In 1934 Hepworth and Nicholson had triplets and in 1939 the family moved to Cornwall, which inspired Nicholson to add colour to his abstract reliefs and resume painting landscapes. The coloured reliefs gave way in 1945-6 to more linear abstract paintings. In 1951 he was commissioned to paint a mural for the Festival of Britain, the same year he and Hepworth divorced. In 1954 Nicholson represented Britain with a retrospective exhibition at the Venice Biennale, further retrospectives were held at the Tate Gallery, London in 1955 and 1969 and at the Stedelijk Museum, Amsterdam in 1955. In 1957 he married Felicitas Vogler, a photographer, and left Cornwall in 1958 for Ticino, Switzerland where he returned to creating painted reliefs, on a larger scale, inspired by the dramatic surroundings of Lake Maggiore and the Alpine landscape.

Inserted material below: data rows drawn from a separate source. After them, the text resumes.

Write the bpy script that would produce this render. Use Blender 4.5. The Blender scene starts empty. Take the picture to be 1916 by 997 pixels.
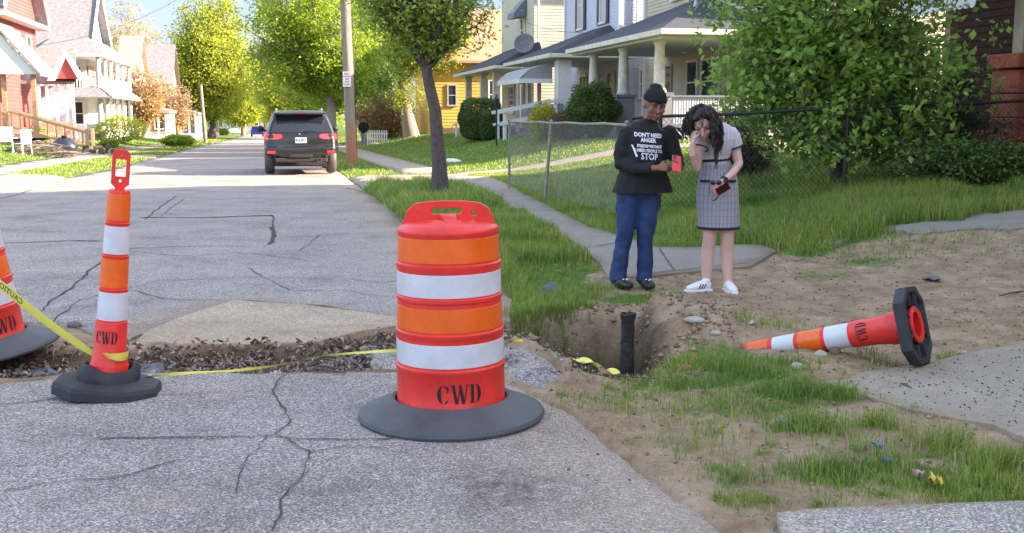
import bpy, bmesh, math, random
import numpy as np
from mathutils import Vector, Matrix, geometry
from mathutils.bvhtree import BVHTree
random.seed(7); RNG = np.random.default_rng(11)
SC = bpy.context.scene; COL = SC.collection
R = math.radians
# ---------------------------------------------------------------- camera
F_PX = 2060.0; CAM_H = 1.46; PITCH = math.atan(283.5/F_PX)
cd = bpy.data.cameras.new('camera'); cam = bpy.data.objects.new('camera', cd); COL.objects.link(cam)
cd.sensor_width = 36; cd.lens = F_PX/1916*36; cd.clip_start = .05; cd.clip_end = 3000
cam.location = (0, 0, CAM_H); cam.rotation_euler = (R(90)-PITCH, 0, 0); SC.camera = cam
# ---------------------------------------------------------------- light
SUN_EL, SUN_AZ = 23.0, 92.0          # azimuth clockwise from +Y: the sun stands to the right
w = bpy.data.worlds.new('World'); SC.world = w; w.use_nodes = True
nt = w.node_tree; bg = nt.nodes['Background']; sky = nt.nodes.new('ShaderNodeTexSky'); sky.sky_type = 'NISHITA'
sky.sun_disc = False; sky.sun_elevation = R(SUN_EL); sky.sun_rotation = R(SUN_AZ); sky.altitude = 100; sky.dust_density = .6; sky.air_density = 1.0
hs = nt.nodes.new('ShaderNodeMix'); hs.data_type = 'RGBA'; hs.blend_type = 'MULTIPLY'; hs.inputs[0].default_value = 1; pass
wtc = nt.nodes.new('ShaderNodeTexCoord'); wsp = nt.nodes.new('ShaderNodeSeparateXYZ'); nt.links.new(wtc.outputs['Generated'], wsp.inputs[0]); wrp = nt.nodes.new('ShaderNodeValToRGB'); nt.links.new(wsp.outputs[2], wrp.inputs[0])
_e = wrp.color_ramp.elements.new(.13); _e.color = (.29, .285, .40, 1); wrp.color_ramp.elements[0].position = .0; wrp.color_ramp.elements[0].color = (.24, .235, .31, 1); wrp.color_ramp.elements[2].position = .42; wrp.color_ramp.elements[2].color = (1.74, 1.35, 1.05, 1); nt.links.new(wrp.outputs[0], hs.inputs[7])
nt.links.new(sky.outputs[0], hs.inputs[6]); nt.links.new(hs.outputs[2], bg.inputs[0]); bg.inputs[1].default_value = .15
sl = bpy.data.lights.new('sun', 'SUN'); sun = bpy.data.objects.new('sun', sl); COL.objects.link(sun)
sl.energy = 5.0; sl.angle = R(.53); sl.color = (1, .80, .60)
sdir = Vector((math.sin(R(SUN_AZ))*math.cos(R(SUN_EL)), math.cos(R(SUN_AZ))*math.cos(R(SUN_EL)), math.sin(R(SUN_EL))))
sun.rotation_euler = sdir.to_track_quat('Z', 'Y').to_euler()
SC.view_settings.view_transform = 'Standard'; SC.view_settings.look = 'None'
SC.view_settings.exposure = 2.22; SC.view_settings.gamma = 1
SC.cycles.max_bounces = 6; SC.cycles.diffuse_bounces = 3; SC.cycles.transmission_bounces = 4; SC.cycles.glossy_bounces = 3
SC.cycles.sample_clamp_indirect = 6; SC.cycles.use_denoising = True
# ---------------------------------------------------------------- frames of reference
SA, CA = math.sin(R(12)), math.cos(R(12))
def W(t, s, z=0): return Vector((t*CA - s*SA, t*SA + s*CA, z))      # t across the street, s along it
def TS(X, Y): return X*CA + Y*SA, -X*SA + Y*CA
def sst(x, a, b):
    q = np.clip((x-a)/(b-a), 0, 1); return q*q*(3-2*q)
def hsh(i, j, k=0):
    n = np.sin(i*127.1 + j*311.7 + k*74.7)*43758.5453; return n-np.floor(n)
def vnoise(x, y, k=0):
    x = np.asarray(x, float); y = np.asarray(y, float)
    i = np.floor(x); j = np.floor(y); a = x-i; b = y-j; a = a*a*(3-2*a); b = b*b*(3-2*b)
    return (hsh(i, j, k)*(1-a)+hsh(i+1, j, k)*a)*(1-b)+(hsh(i, j+1, k)*(1-a)+hsh(i+1, j+1, k)*a)*b
def fbm(x, y, sc, o=3, k=0):
    v = 0; a = .5
    for q in range(o): v = v+a*(vnoise(np.asarray(x)*sc*2**q, np.asarray(y)*sc*2**q, k+q)-.5); a *= .5
    return v
def zroad(s): return -.011*np.clip(np.asarray(s, float)-18, 0, 160)
def Hb(X, Y):
    X = np.asarray(X, float); Y = np.asarray(Y, float); t, s = TS(X, Y)
    z = zroad(s)
    z = z+.06*sst(t, 1.7, 2.2)*sst(s, 9, 13)+.07*sst(t, 4.2, 4.9)*sst(s, 8, 12)
    rise = .42+.33*sst(s, 20, 32)
    z = z+sst(t, 4.8, 10.3)*rise*sst(s+.3*t, 7, 13)
    z = z+.05*sst(-t, 5, 5.6)+.5*sst(-t, 7.5, 12)*sst(s, 22, 40)
    return z
def ray(u, v):
    x = (u-958)/F_PX; y = (498.5-v)/F_PX; cp, sp = math.cos(PITCH), math.sin(PITCH)
    return Vector((x, cp+y*sp, -sp+y*cp))
_YS = np.exp(np.linspace(math.log(2.), math.log(400.), 900)); _PC = {}
def P(u, v, dz=0):                                                   # where that line of sight meets the ground
    if (u, v, dz) in _PC: return _PC[(u, v, dz)].copy()
    d = ray(u, v); ys = _YS
    for _ in range(3):
        k = ys/d.y; g = CAM_H+d.z*k-Hb(d.x*k, ys)-dz; b = np.nonzero(g < 0)[0]; i = int(b[0]) if len(b) else len(ys)-1
        lo, hi = ys[max(0, i-1)], ys[i]; ys = np.linspace(lo, hi, 40)
    k = hi/d.y; r = Vector((d.x*k, hi, CAM_H+d.z*k)); _PC[(u, v, dz)] = r; return r.copy()
def PY(u, v, Y):
    d = ray(u, v); k = Y/d.y; return Vector((d.x*k, Y, CAM_H+d.z*k))
# ---------------------------------------------------------------- polygons
def inpoly(X, Y, poly):
    X = np.asarray(X, float); Y = np.asarray(Y, float); c = np.zeros(X.shape, bool); n = len(poly)
    for i in range(n):
        x0, y0 = poly[i][0], poly[i][1]; x1, y1 = poly[(i+1) % n][0], poly[(i+1) % n][1]
        if y0 == y1: continue
        c ^= ((y0 > Y) != (y1 > Y)) & (X < (x1-x0)*(Y-y0)/(y1-y0)+x0)
    return c
def pdist(X, Y, pts, closed=True):
    X = np.asarray(X, float); Y = np.asarray(Y, float); best = np.full(X.shape, 1e9); n = len(pts)
    for i in range(n if closed else n-1):
        x0, y0 = pts[i][0], pts[i][1]; x1, y1 = pts[(i+1) % n][0], pts[(i+1) % n][1]
        dx, dy = x1-x0, y1-y0; L = dx*dx+dy*dy+1e-12
        q = np.clip(((X-x0)*dx+(Y-y0)*dy)/L, 0, 1)
        best = np.minimum(best, np.hypot(X-x0-q*dx, Y-y0-q*dy))
    return best
def sdist(X, Y, poly):                                               # positive inside
    X = np.asarray(X, float); Y = np.asarray(Y, float)
    if X.size > 500:
        xs = [p[0] for p in poly]; ys = [p[1] for p in poly]; b = (X > min(xs)-1) & (X < max(xs)+1) & (Y > min(ys)-1) & (Y < max(ys)+1)
        o = np.full(X.shape, -9.); xb, yb = X[b], Y[b]
        if xb.size: d = pdist(xb, yb, poly); o[b] = np.where(inpoly(xb, yb, poly), d, -d)
        return o
    d = pdist(X, Y, poly); return np.where(inpoly(X, Y, poly), d, -d)
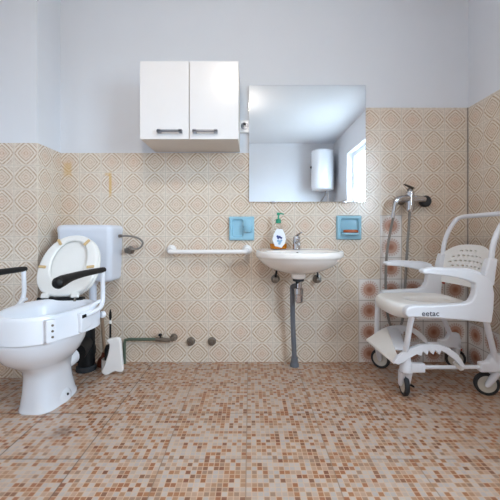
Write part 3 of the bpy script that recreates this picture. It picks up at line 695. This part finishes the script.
# ------------------------------------------------------------------ shower chair
scx = thing('shower_chair', 'white wheeled shower commode chair by the right wall', 'shower chair', (1.06, -.36, 0))
outl = [(408, 317.5), (405.5, 314), (406, 310), (410, 306.8), (418, 305.9), (430, 306), (451, 304.8), (466, 304.2), (472, 301.5), (475.5, 295), (476.5, 288), (475.5, 283.5), (468, 280.5), (458, 278), (444, 275.5), (430, 274.5), (424, 274),
        (422.5, 271.5), (424.5, 269.5), (430, 268.6), (450, 269.2), (468, 270), (479, 272.8), (488, 277.5), (493, 284), (495, 294), (494, 310), (492, 323.7), (475, 321.6), (458, 320), (435, 318.3), (420, 317.6)]
fx = [(P(px, py, 1.63).x, P(px, py, 1.63).z) for px, py in outl]
YN, YF = -.63, -.14
for s, y0 in ((0, YN), (1, YF - .045)):
    bm = B(); prism(bm, [(x + (.06 * max(0., min(1., (.86 - x) / .07)) if s and z < .6 else 0.), y0, z) for x, z in fx], (0, .045, 0)); sf = obj('side_frame', bm, M['frame'], scx, bev=.009, seg=3)
    # armrest top, wider than the frame below it
    bm = B(); top = [(x, z) for x, z in fx[17:23]]
    tube(bm, [(x + .016, y0 + .0225, z - .005) for x, z in top], [.010, .018, .024, .024, .022, .016], 14, flat=.45, sub=4, up=(0, 0, 1)); obj('arm_pad', bm, M['frame'], sf)
    if s == 0:
        cu = bpy.data.curves.new('txt', 'FONT'); cu.body = 'eetac'; cu.size = .038; cu.extrude = .0006; cu.offset = .0006; cu.align_x = 'CENTER'; cu.space_character = 1.08
        tmp = bpy.data.objects.new('txt', cu); C.objects.link(tmp); bpy.context.view_layer.update()
        me = bpy.data.meshes.new_from_object(tmp.evaluated_get(bpy.context.evaluated_depsgraph_get()))
        bpy.data.objects.remove(tmp); me.transform(Matrix.Translation((.905, YN - .0006, .479)) @ Matrix.Rotation(PI / 2, 4, 'X'))
        bm = B(); bm.from_mesh(me); o_ = obj('lettering', bm, M['ink'], sf); o_['label'] = 'grey brand lettering on the frame'
    else:
        bm = B(); q_ = P(442.5, 282.5, 2.07); lathe(bm, [(0, 0), (.009, 0), (.009, .008), (0, .009)], (q_.x + .008, y0 + .001, q_.z), (0, -1, 0), 12); obj('release_button', bm, M['red'], sf)
# seat, commode opening, front apron that bulges and drops
yc, hw = -.385, .20
bm = B(); n = 64
def seat_o(k, z, drop=0.):
    out = []
    for i in range(n):
        a_ = 2 * PI * i / n
        X, Y = sup(a_, .205 - k, hw - k, 5.)
        u = Y / hw; fr_ = max(0., -X / .205)
        x = 1.0 + X - .045 * (1 - u * u) * fr_ ** 3
        out.append(Vector((x, yc + Y, z - drop * fr_ ** 4)))
    return out
def seat_h(k, z): return [Vector((1.03 + sup(2 * PI * i / n, .125 + k, .085 + k, 2.5)[0], yc + sup(2 * PI * i / n, .125 + k, .085 + k, 2.5)[1], z)) for i in range(n)]
loft(bm, [seat_h(-.0, .46), seat_h(0, .505), seat_h(.008, .514), seat_h(.02, .517), seat_o(.03, .520), seat_o(.012, .518), seat_o(.003, .508), seat_o(.0, .49), seat_o(.003, .468, .01), seat_o(.022, .45, .015), seat_o(.06, .446, .01), seat_h(.03, .455)], cap0=False, cap1=False)
obj('seat', bm, M['chair'], scx, smooth=1.1)
for y in (YN + .05, YF - .05):
    bm = B(); box(bm, .86, 1.19, y - .015, y + .015, .45, .475, .006); obj('seat_rail', bm, M['frame'], scx)
# legs, base rails, castors
YB = {0: -.51, 1: -.135}
YT = {0: -.607, 1: -.165}
ZW = .0625
def castor(px, py, tx, ty, an, lever=False, name='castor'):
    """pivot (px,py), wheel centre (tx,ty), wheel axle heading an"""
    bm = B(); tube(bm, [(px, py, .185), (px, py, .168), (px + (tx - px) * .2, py + (ty - py) * .2, .148)], [.020, .024, .022], 16)
    axv = Vector((math.cos(an), math.sin(an), 0))
    for s in (-1, 1):
        c0 = Vector((px + (tx - px) * .2, py + (ty - py) * .2, .15)) + axv * s * .0165; c1 = Vector((tx, ty, ZW)) + axv * s * .0175
        tube(bm, [c0, (c0 + c1) / 2, c1, c1 + (c1 - c0).normalized() * .012], [.020, .018, .014, .008], 12, flat=1.)
        # flatten each fork blade along the axle
    fk = obj('castor', bm, M['frame'], scx)
    bm = B(); lathe(bm, [(.046, -.012), (.056, -.013), (.0615, -.009), (.0625, 0), (.0615, .009), (.056, .013), (.046, .012), (.046, -.012)], (tx, ty, ZW), axv, 36, False); obj('tyre', bm, M['rubber'], fk)
    bm = B(); lathe(bm, [(0, -.014), (.014, -.015), (.018, -.010), (.040, -.009), (.0475, -.011), (.0475, .011), (.040, .009), (.018, .010), (.014, .015), (0, .014)], (tx, ty, ZW), axv, 30); obj('hub', bm, M['hub'], fk)
    if lever:
        bm = B(); h_ = .138 if lever == 'red' else .062
        if lever == 'red': p_ = [(tx - .03, ty - .022, h_), (tx - .03, ty + .022, h_), (tx + .035, ty + .022, h_ - .02), (tx + .035, ty - .022, h_ - .02)]
        else: p_ = [(tx + .012, ty - .012, h_), (tx + .012, ty + .03, h_), (tx + .058, ty + .022, h_ - .026), (tx + .062, ty + .004, h_ - .028)]
        prism(bm, p_, (0, 0, .012)); obj('brake_lever', bm, M[lever], fk, bev=.003)
for s in (0, 1):
    yb, yt = YB[s], YT[s]
    d_ = yt - YT[0]
    bm = B(); tube(bm, [(.822, yt, .475), (.826, yb, .19)], .0145, 14); obj('leg', bm, M['frame'], scx)
    bm = B(); tube(bm, [(1.195, yt, .47), (1.328, yb, .19)], .0145, 14); obj('leg', bm, M['frame'], scx)
    bm = B(); tube(bm, [(.86, yb, .173), (1.30, yb, .173)], .0105, 12); obj('base_rail', bm, M['frame'], scx)
    bm = B(); lathe(bm, [(0, .150), (.030, .152), (.031, .165), (.029, .20), (.024, .228), (.017, .232), (0, .233)], (.838, yb, 0), seg=20)
    box(bm, .84, .938, yb - .017, yb + .017, .148, .196, .007); obj('corner_joint', bm, M['frame'], scx)
    bm = B(); prism(bm, [(1.232, yb - .019, .150), (1.37, yb - .019, .150), (1.372, yb - .019, .20), (1.36, yb - .019, .245), (1.30, yb - .019, .245), (1.275, yb - .019, .205), (1.232, yb - .019, .20)], (0, .038, 0)); obj('corner_joint', bm, M['frame'], scx, bev=.007)
castor(.840, -.51, .852, -.462, -.12, 'black')
castor(1.352, -.50, 1.308, -.462, PI / 2 - .30)
castor(.840, -.135, .868, -.098, PI / 2 - .72)
castor(1.352, -.135, 1.366, -.096, PI / 2 - .3, 'red')
# push handle: one bent tube over the back
YH0, YH1 = -.585, -.165
bm = B(); side = [(1.228, .60), (1.24, .72), (1.247, .80), (1.262, .865), (1.292, .93), (1.33, .982)]
path = [(x, YH1, z) for x, z in side] + [(1.348, YH1 - .03, .998), (1.352, YH1 - .08, 1.0), (1.352, YH0 + .08, 1.0), (1.348, YH0 + .03, .998)] + [(x, YH0, z) for x, z in side[::-1]]
tube(bm, path, .0135, 14, sub=4); obj('push_handle', bm, M['frame'], scx)
for y in (YH0, YH1):
    bm = B(); loft(bm, [[Vector((cx_ + dx * w, y + dy * .022, z)) for dx, dy in ((-1, -1), (1, -1), (1, 1), (-1, 1))] for cx_, w, z in ((1.215, .03, .625), (1.228, .026, .70), (1.242, .022, .765))]); obj('handle_socket', bm, M['frame'], scx, bev=.007)
# perforated backrest
bm = B(); NU, NV = 44, 24
grid = []
for j in range(NV + 1):
    row = []
    for i in range(NU + 1):
        u = i / NU * 2 - 1; v = j / NV
        ztop = .828 - .060 * abs(u) ** 3; z0_ = .585
        z = z0_ + (ztop - z0_) * v
        x = 1.232 + .045 * (1 - u * u) + .03 * (v - .5)
        row.append(bm.verts.new((x, -.375 + u * .205, z)))
    grid.append(row)
for j in range(NV):
    for i in range(NU):
        hole = False
        if 5 <= i <= 38 and 8 <= j <= 21:
            r_ = (j - 8) // 3; ii = i - 5 - (2 if r_ % 2 else 0)
            if (j - 8) % 3 < 1 and ii % 4 < 2 and ii >= 0:
                if not (r_ == 4 and (i < 17 or i > 30)) and not (r_ == 3 and i < 11): hole = True
        if not hole: bm.faces.new((grid[j][i], grid[j][i + 1], grid[j + 1][i + 1], grid[j + 1][i]))
bk = obj('backrest', bm, M['chair'], scx)
m_ = bk.modifiers.new('solid', 'SOLIDIFY'); m_.thickness = .012; m_.offset = 0
# footrest: tilted plate and two arched toothed side rails
bm = B()
A_, B_, D_, E_, F_, G_ = Vector((.735, -.20, .226)), Vector((.762, -.535, .212)), Vector((.868, -.20, .305)), Vector((.945, -.21, .285)), Vector((.875, -.435, .245)), Vector((.815, -.43, .246))
H_ = Vector((.80, -.53, .222))
prism(bm, [A_, D_, G_ + Vector((0, -.0, .0)), H_, B_], (0, 0, -.014)); fp = obj('footplate', bm, M['chair'], scx, bev=.004)
bm = B(); prism(bm, [D_, E_, F_, G_], (.004, 0, -.012)); obj('footplate_flap', bm, M['frame'], scx, bev=.003)
out_ = [(393, 362.5), (397, 357.5), (404, 352), (412, 347.8), (421, 345), (431, 344), (441, 345), (449, 348), (456, 353), (461, 359), (464.5, 365.5)]
inn_ = [(461.5, 367), (457.5, 363), (453, 358.5), (448, 354.5), (443.5, 351.5), (441, 350.2), (439, 354.5), (435, 349.8), (433, 354.5), (428.5, 350), (427, 355), (422.5, 351), (421, 356), (416.5, 354), (410, 357.5), (403, 362), (398, 364.5)]
for y0 in (-.55, -.205):
    bm = B(); prism(bm, [(P(px, py, 1.715).x, y0, P(px, py, 1.715).z) for px, py in out_ + inn_], (0, .024, 0)); fr_ = obj('footrest_rail', bm, M['frame'], scx, bev=.0015)
    bm = B(); q0, q1 = P(457, 364, 1.715), P(466, 371, 1.715); tube(bm, [(q0.x, y0 + .03, q0.z), (q1.x - .01, y0 + .03, q1.z), (q1.x, y0 + .03, q1.z)], [.008, .011, .007], 10); obj('rail_foot', bm, M['chair'], fr_)

# ------------------------------------------------------------------ light, sky, camera
W = bpy.data.worlds.new('sky'); bpy.context.scene.world = W; W.use_nodes = True
bg = W.node_tree.nodes['Background']; bg.inputs[1].default_value = 26.
tc = W.node_tree.nodes.new('ShaderNodeTexCoord'); sp_ = W.node_tree.nodes.new('ShaderNodeSeparateXYZ'); rp = W.node_tree.nodes.new('ShaderNodeValToRGB')
mr_ = W.node_tree.nodes.new('ShaderNodeMapRange'); mr_.inputs[1].default_value = -1.; mr_.inputs[2].default_value = 1.
W.node_tree.links.new(tc.outputs['Generated'], sp_.inputs[0]); W.node_tree.links.new(sp_.outputs[2], mr_.inputs[0]); W.node_tree.links.new(mr_.outputs[0], rp.inputs[0]); W.node_tree.links.new(rp.outputs[0], bg.inputs[0])
e_ = rp.color_ramp.elements; e_[0].position = .47; e_[0].color = (.20, .25, .28, 1); e_[1].position = .52; e_[1].color = (.64, .83, 1., 1)
ld = bpy.data.lights.new('daylight', 'AREA'); ld.shape = 'RECTANGLE'; ld.size = WY1 - WY0; ld.size_y = WZ1 - WZ0; ld.cycles.is_portal = True
lo_ = bpy.data.objects.new('window_portal', ld); C.objects.link(lo_); lo_.location = (XR + WT - .005, (WY0 + WY1) / 2, (WZ0 + WZ1) / 2); lo_.rotation_euler = (0, PI / 2, 0)
lo_.rotation_euler = (PI / 2, 0, PI / 2)

cd = bpy.data.cameras.new('camera'); co = bpy.data.objects.new('camera', cd); C.objects.link(co)
cd.sensor_width = 36; cd.lens = F / 500 * 36; cd.shift_y = -16 / 500; cd.clip_start = .02
co.location = (0, CAMY, CAMZ); co.rotation_euler = (PI / 2, 0, 0)
sc = bpy.context.scene; sc.camera = co
sc.view_settings.view_transform = 'Standard'; sc.view_settings.look = 'None'; sc.view_settings.gamma = 1; sc.view_settings.exposure = .70
sc.view_settings.use_curve_mapping = False
sc.cycles.max_bounces = 10; sc.cycles.diffuse_bounces = 6; sc.cycles.glossy_bounces = 5; sc.cycles.transmission_bounces = 8; sc.cycles.transparent_max_bounces = 8
sc.cycles.use_denoising = True
sc.cycles.sample_clamp_indirect = 6
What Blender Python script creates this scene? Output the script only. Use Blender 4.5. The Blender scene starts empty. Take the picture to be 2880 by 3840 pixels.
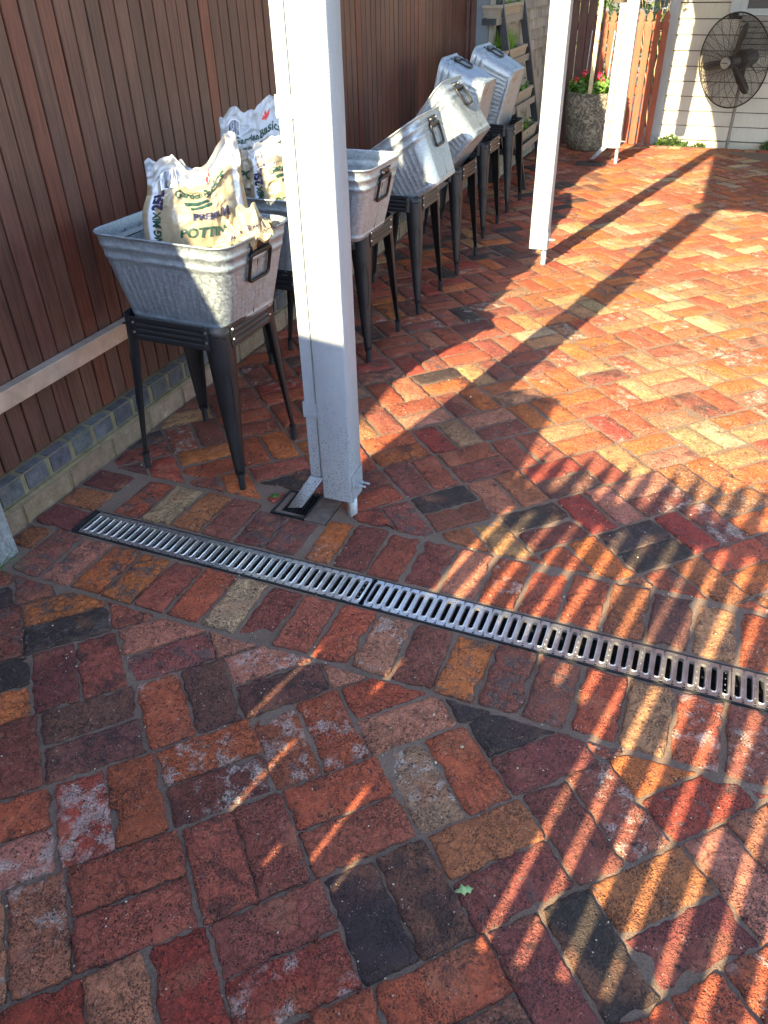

Concurrently with these reliefs Nicholson executed drawings on white ground or paper tinted with light oil wash, as seen in the present work, etchings and drawings in which he reversed the etched plate and worked over the shallow relief-like embossment, the latter technique being displayed within Umber. Steven Nash's catalogue introduction for the retrospective exhibition of Nicholson's work at Albright-Knox Art Gallery, Buffalo in 1978 states of Nicholson's later works, 'Still life drawings are also numerous during this period and reach their farthest point of simplifications and abstraction. The familiar jugs and goblets provide points of departure for improvisations with exceedingly sparse, gossamer-like tracks of line, the gliding curves..and transparent weightlessness of which are the drawings' true subjects'.
In 1968 Nicholson was awarded the British Order of Merit, he moved to Cambridge in 1971, where his work can be seen at Kettles Yard Art Gallery alongside that of Alfred Wallis, Nicholson died in London in 1982.